DATA EXTRACT =
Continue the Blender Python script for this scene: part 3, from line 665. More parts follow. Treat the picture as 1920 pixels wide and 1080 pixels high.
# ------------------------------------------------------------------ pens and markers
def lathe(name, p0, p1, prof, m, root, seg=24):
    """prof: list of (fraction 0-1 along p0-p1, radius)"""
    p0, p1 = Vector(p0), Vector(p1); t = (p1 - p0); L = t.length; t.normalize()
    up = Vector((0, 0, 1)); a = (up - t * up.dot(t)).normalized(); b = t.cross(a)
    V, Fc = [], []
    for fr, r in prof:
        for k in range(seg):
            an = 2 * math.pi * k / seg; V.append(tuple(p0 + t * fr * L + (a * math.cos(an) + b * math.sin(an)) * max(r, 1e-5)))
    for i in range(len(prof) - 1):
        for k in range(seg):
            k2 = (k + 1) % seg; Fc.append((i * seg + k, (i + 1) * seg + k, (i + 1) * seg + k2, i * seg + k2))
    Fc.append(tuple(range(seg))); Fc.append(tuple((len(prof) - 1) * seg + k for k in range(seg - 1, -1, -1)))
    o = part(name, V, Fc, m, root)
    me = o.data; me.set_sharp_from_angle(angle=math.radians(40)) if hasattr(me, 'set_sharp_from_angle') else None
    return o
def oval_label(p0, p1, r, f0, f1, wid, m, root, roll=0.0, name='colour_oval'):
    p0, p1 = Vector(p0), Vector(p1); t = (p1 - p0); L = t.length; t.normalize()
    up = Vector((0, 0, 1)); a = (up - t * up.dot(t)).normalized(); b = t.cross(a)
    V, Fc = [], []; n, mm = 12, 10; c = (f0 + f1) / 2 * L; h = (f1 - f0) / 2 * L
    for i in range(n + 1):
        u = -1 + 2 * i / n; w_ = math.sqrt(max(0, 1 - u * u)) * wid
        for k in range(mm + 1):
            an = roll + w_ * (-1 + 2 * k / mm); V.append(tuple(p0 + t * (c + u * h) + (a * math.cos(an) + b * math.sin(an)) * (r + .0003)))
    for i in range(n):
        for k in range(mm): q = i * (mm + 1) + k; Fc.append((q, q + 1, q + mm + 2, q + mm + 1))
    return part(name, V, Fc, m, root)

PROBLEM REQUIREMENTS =
Show the lines from the data above that contain the string "part".

FINISHED TASK =
Continue the Blender Python script for this scene: part 3, from line 665. More parts follow. Treat the picture as 1920 pixels wide and 1080 pixels high.
    o = part(name, V, Fc, m, root)
    return part(name, V, Fc, m, root)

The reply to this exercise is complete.